TOKYO (Reuters) - Asian shares edged down on Thursday after the Federal Reserve raised interest rates and took a more hawkish tone in forecasting a slightly faster pace of tightening for the rest of the year, while concerns about U.S.-China trade frictions kept investors on edge.
MSCI's broadest index of Asia-Pacific shares outside Japan .MIAPJ0000PUS lost 0.25 percent in early trade.

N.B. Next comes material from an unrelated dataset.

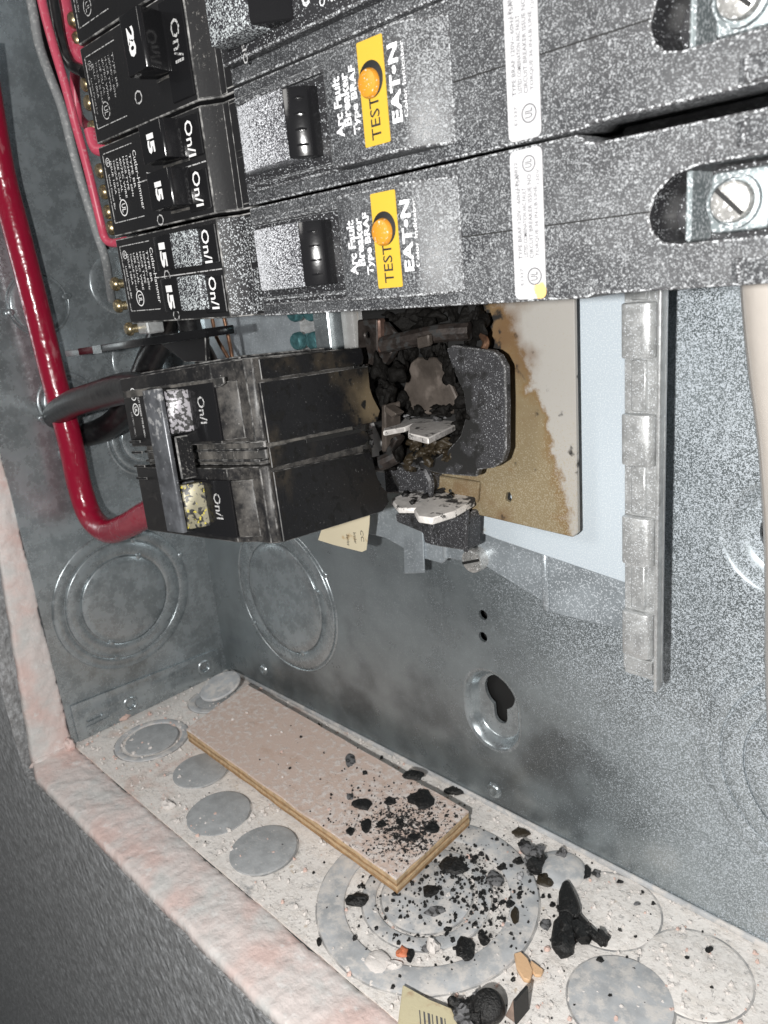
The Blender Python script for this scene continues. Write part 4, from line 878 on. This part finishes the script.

South Korea's KOSPI .KS11 was off 0.9 percent, while Australia's market slipped 0.2 percent.
Japan's Nikkei .N225 shed 0.7 percent.
The Fed raised its benchmark overnight lending rate a quarter of a percentage point to a range of 1.75 percent to 2 percent, as expected, on the back of strong U.S. economic growth.
The markets, however, latched on to a change in Fed policymakers’ rates projections, which pointed to two additional hikes by the end of this year compared to one previously, based on board members’ median forecast.

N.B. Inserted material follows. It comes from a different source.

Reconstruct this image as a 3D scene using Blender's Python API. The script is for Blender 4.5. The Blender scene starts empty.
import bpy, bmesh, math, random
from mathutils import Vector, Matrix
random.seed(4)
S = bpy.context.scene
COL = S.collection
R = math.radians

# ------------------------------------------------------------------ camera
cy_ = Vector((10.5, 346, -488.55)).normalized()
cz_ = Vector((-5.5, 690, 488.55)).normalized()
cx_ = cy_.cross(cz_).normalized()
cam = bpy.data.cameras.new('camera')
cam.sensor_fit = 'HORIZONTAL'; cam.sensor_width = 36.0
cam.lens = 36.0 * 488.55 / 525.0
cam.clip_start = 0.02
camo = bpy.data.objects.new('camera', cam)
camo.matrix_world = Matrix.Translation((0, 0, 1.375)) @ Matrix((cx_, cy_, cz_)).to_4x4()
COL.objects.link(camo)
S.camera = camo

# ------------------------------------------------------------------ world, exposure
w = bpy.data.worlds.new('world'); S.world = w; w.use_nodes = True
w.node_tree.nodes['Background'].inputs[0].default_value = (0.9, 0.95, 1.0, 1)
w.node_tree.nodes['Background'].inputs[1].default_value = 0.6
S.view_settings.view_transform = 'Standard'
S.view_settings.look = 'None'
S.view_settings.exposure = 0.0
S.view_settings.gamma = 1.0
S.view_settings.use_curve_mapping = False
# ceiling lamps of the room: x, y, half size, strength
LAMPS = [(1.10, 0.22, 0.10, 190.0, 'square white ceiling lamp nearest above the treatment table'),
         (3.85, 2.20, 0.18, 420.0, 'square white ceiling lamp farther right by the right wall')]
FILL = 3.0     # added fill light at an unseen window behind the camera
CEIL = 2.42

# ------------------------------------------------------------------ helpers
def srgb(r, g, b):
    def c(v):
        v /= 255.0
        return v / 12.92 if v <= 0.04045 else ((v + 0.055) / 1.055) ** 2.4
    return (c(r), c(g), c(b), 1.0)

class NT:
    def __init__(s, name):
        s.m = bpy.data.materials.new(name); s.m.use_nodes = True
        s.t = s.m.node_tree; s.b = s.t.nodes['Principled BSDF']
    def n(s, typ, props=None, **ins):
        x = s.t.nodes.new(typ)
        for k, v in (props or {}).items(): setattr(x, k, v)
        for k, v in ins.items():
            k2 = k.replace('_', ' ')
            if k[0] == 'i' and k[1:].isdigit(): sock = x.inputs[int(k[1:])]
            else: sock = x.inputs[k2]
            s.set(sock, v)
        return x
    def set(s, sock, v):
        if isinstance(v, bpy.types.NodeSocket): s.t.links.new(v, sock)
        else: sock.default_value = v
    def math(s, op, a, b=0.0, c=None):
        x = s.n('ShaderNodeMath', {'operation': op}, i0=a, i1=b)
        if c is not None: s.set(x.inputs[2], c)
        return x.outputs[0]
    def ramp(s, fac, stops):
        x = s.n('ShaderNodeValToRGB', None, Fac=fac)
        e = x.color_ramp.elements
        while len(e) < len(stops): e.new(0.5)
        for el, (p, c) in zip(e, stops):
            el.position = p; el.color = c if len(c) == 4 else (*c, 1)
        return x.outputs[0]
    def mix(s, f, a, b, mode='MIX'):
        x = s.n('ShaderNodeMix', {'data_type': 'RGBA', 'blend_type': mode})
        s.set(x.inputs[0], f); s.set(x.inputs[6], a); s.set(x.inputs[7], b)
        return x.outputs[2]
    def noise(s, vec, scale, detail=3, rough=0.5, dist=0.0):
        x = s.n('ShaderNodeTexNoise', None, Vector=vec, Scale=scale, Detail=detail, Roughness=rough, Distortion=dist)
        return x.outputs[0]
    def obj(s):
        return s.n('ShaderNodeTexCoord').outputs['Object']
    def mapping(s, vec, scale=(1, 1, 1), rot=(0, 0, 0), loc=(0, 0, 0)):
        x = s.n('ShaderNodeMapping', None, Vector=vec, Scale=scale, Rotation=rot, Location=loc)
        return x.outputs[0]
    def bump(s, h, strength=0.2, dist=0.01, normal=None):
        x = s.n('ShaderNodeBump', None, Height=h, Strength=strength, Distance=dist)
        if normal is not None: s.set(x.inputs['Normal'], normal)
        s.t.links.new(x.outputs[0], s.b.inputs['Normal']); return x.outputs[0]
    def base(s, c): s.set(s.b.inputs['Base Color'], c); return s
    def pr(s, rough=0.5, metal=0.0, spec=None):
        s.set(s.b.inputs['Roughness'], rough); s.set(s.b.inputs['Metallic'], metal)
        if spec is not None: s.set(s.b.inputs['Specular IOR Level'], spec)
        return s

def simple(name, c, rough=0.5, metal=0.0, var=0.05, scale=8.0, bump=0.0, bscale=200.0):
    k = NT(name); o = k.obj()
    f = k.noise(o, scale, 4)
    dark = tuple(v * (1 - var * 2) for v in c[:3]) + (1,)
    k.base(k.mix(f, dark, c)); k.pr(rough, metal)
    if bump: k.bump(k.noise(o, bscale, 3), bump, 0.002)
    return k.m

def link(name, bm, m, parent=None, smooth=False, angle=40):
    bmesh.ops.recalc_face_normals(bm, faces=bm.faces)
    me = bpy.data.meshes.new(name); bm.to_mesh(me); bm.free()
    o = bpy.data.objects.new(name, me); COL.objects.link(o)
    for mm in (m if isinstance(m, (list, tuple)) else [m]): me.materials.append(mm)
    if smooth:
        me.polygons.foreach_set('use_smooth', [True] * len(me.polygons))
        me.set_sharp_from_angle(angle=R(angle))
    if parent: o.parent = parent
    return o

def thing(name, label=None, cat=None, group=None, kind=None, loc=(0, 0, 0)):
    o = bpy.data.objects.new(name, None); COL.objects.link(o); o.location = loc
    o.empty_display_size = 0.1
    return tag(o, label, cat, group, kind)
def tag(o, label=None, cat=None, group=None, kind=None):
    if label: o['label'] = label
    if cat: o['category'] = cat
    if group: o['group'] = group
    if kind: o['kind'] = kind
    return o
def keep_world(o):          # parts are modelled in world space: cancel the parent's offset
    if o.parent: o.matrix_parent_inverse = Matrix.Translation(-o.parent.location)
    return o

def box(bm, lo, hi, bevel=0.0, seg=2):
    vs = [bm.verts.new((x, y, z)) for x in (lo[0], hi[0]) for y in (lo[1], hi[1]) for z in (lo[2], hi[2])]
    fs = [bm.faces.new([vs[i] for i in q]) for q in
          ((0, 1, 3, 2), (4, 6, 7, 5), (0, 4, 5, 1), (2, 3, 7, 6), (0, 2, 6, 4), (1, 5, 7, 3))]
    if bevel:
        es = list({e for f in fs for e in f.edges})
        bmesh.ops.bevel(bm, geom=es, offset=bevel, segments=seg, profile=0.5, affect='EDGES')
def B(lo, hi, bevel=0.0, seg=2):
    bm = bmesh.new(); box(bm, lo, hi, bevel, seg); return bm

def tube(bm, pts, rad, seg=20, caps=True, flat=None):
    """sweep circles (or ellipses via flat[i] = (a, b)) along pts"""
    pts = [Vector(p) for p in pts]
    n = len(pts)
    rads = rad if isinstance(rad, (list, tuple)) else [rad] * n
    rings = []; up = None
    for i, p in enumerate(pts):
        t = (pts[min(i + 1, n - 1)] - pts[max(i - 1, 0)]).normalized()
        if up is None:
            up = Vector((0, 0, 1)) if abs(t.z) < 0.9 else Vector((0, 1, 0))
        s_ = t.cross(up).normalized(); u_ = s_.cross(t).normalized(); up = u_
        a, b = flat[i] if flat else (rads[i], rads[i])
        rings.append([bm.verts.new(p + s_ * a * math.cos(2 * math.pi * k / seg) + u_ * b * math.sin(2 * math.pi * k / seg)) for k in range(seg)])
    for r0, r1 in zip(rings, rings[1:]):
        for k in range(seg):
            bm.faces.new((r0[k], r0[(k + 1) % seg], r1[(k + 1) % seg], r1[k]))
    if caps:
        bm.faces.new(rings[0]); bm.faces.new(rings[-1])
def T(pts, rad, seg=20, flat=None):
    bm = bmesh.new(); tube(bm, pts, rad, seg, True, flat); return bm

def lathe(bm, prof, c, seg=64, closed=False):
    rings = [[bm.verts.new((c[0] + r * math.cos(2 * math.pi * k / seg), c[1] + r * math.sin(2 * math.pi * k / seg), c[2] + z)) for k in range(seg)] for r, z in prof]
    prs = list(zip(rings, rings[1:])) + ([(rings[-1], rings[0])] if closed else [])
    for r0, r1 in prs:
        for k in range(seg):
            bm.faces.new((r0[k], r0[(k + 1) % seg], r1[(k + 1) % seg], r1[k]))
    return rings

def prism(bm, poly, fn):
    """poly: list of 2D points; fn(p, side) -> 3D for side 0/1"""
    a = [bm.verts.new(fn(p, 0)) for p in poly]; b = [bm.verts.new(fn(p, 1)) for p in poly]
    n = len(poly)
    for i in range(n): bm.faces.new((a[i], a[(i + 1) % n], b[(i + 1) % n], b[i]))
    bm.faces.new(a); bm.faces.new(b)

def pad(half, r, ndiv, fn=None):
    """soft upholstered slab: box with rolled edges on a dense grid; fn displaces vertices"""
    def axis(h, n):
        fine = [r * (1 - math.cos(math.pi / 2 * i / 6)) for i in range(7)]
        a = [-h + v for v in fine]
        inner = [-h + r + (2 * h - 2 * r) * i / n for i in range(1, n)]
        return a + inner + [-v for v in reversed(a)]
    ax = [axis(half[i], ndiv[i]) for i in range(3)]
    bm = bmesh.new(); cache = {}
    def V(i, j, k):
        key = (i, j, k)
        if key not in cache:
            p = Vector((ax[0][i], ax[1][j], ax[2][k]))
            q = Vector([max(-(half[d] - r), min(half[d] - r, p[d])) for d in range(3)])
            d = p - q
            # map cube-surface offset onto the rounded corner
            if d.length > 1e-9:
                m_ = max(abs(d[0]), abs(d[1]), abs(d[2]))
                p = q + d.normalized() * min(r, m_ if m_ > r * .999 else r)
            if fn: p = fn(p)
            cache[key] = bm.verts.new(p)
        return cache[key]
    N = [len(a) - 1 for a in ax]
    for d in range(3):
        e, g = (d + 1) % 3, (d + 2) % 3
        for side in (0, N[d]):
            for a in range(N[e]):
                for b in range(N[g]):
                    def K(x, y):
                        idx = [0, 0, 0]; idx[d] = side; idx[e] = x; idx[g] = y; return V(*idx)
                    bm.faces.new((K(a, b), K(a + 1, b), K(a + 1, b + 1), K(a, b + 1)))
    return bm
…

The specter of higher borrowing costs hit stocks while boosting U.S. bond yields and the dollar. The overall market reaction was short-lived, however.
“When you look more closely, only eight board members saw two more hikes by the end of year, compared to seven who saw one hike. In March it was seven versus eight. So you are talking about a change of only one board member after all,” said Norihiro Fujito, senior investment strategist at Mitsubishi UFJ Morgan Stanley Securities.